• [INFORMATION SHOWN]
+--

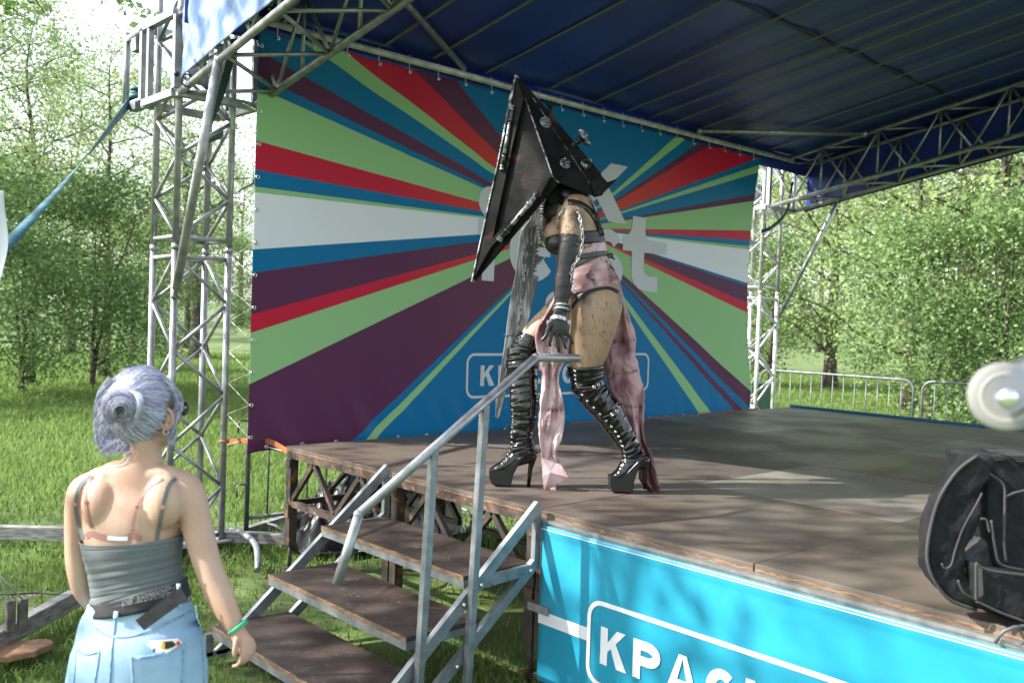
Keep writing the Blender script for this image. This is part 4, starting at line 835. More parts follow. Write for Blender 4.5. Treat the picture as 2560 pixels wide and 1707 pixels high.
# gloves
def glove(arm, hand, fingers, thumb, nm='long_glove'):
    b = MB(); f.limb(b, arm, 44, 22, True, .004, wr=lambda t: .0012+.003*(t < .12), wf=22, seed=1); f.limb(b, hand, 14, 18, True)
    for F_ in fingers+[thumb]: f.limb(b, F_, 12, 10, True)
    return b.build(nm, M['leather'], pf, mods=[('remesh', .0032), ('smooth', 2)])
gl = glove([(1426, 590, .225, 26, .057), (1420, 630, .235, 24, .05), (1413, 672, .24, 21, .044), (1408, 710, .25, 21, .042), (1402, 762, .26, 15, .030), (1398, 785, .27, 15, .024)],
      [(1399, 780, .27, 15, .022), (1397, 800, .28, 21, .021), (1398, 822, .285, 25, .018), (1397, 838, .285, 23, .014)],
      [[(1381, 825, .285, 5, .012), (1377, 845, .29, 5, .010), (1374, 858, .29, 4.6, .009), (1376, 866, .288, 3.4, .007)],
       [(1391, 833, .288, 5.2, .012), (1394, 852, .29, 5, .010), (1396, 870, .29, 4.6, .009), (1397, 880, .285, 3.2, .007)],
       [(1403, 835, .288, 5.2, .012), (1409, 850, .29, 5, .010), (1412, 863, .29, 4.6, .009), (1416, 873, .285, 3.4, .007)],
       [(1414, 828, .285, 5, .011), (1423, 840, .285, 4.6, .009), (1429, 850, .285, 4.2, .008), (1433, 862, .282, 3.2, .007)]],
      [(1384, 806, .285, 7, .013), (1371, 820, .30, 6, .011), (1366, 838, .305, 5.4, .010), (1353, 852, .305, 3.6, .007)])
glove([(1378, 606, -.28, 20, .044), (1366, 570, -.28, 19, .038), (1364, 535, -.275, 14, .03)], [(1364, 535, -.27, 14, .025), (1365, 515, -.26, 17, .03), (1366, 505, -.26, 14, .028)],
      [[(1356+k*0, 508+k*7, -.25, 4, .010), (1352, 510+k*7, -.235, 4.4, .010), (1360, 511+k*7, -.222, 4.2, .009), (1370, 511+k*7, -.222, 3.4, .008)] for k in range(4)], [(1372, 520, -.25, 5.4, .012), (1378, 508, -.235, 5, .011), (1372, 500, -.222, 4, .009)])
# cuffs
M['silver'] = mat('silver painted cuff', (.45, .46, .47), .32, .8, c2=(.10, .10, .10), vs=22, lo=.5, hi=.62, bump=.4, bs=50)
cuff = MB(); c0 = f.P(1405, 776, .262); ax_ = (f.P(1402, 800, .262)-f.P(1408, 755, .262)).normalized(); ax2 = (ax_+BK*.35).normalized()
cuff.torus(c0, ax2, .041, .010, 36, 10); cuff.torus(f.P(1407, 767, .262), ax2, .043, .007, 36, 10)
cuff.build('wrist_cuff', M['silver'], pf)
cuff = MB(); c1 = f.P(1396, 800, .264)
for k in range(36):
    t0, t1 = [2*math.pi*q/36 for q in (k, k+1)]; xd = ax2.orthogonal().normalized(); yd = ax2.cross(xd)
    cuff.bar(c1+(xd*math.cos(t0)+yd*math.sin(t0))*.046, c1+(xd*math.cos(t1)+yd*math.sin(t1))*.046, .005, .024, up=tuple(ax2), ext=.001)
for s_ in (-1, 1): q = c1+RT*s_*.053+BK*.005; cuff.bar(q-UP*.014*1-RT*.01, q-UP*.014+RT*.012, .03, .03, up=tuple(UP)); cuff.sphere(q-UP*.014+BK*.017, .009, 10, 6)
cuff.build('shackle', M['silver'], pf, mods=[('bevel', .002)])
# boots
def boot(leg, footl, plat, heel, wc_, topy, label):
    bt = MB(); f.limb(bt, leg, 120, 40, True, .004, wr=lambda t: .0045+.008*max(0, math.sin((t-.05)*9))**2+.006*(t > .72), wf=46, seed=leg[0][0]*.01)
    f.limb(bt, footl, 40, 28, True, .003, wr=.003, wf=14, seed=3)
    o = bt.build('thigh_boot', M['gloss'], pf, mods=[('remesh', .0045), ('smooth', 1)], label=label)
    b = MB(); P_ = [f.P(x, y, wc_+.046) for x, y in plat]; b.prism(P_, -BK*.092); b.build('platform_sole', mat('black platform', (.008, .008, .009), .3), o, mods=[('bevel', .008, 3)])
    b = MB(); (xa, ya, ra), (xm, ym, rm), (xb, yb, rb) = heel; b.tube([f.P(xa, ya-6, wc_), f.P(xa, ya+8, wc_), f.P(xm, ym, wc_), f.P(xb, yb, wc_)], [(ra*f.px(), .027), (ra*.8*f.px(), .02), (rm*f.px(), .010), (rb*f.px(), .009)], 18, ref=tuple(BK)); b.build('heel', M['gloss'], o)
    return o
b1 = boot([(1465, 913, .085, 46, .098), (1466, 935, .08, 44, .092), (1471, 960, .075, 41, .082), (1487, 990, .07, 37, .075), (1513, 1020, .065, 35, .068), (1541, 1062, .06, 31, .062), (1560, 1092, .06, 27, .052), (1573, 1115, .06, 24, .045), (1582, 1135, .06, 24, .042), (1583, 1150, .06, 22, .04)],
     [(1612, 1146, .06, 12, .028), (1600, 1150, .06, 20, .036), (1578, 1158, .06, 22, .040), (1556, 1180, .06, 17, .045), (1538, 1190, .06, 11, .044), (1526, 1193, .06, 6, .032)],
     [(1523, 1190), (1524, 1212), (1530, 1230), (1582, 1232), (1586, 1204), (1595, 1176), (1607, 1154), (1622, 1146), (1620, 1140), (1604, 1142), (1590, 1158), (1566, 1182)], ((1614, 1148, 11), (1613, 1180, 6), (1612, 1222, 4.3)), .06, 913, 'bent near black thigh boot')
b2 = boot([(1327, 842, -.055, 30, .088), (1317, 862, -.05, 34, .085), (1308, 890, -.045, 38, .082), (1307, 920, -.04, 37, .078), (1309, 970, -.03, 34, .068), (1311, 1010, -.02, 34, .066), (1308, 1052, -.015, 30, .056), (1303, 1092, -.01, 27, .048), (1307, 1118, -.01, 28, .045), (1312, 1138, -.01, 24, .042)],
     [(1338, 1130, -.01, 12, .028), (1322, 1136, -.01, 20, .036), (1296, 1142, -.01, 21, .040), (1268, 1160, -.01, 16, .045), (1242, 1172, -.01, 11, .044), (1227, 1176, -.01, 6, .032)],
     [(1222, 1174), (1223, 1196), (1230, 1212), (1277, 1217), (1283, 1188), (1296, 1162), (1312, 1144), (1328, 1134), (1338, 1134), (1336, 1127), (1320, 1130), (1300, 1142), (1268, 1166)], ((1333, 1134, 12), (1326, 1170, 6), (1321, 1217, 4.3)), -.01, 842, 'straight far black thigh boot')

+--

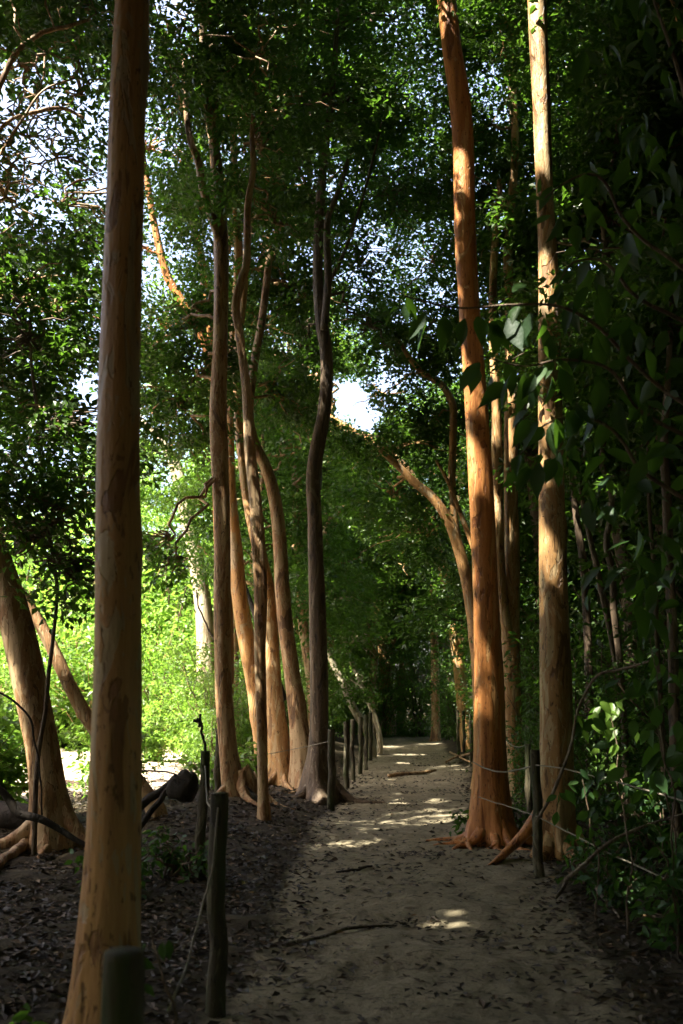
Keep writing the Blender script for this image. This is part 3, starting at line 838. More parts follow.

+--

• [WHAT THE TASK REQUIRES]
Copy out all lines from the material above that contain the string "image".

• [EXERCISE OUTPUT]
Keep writing the Blender script for this image. This is part 4, starting at line 835. More parts follow. Write for Blender 4.5. Treat the picture as 2560 pixels wide and 1707 pixels high.
Keep writing the Blender script for this image. This is part 3, starting at line 838. More parts follow.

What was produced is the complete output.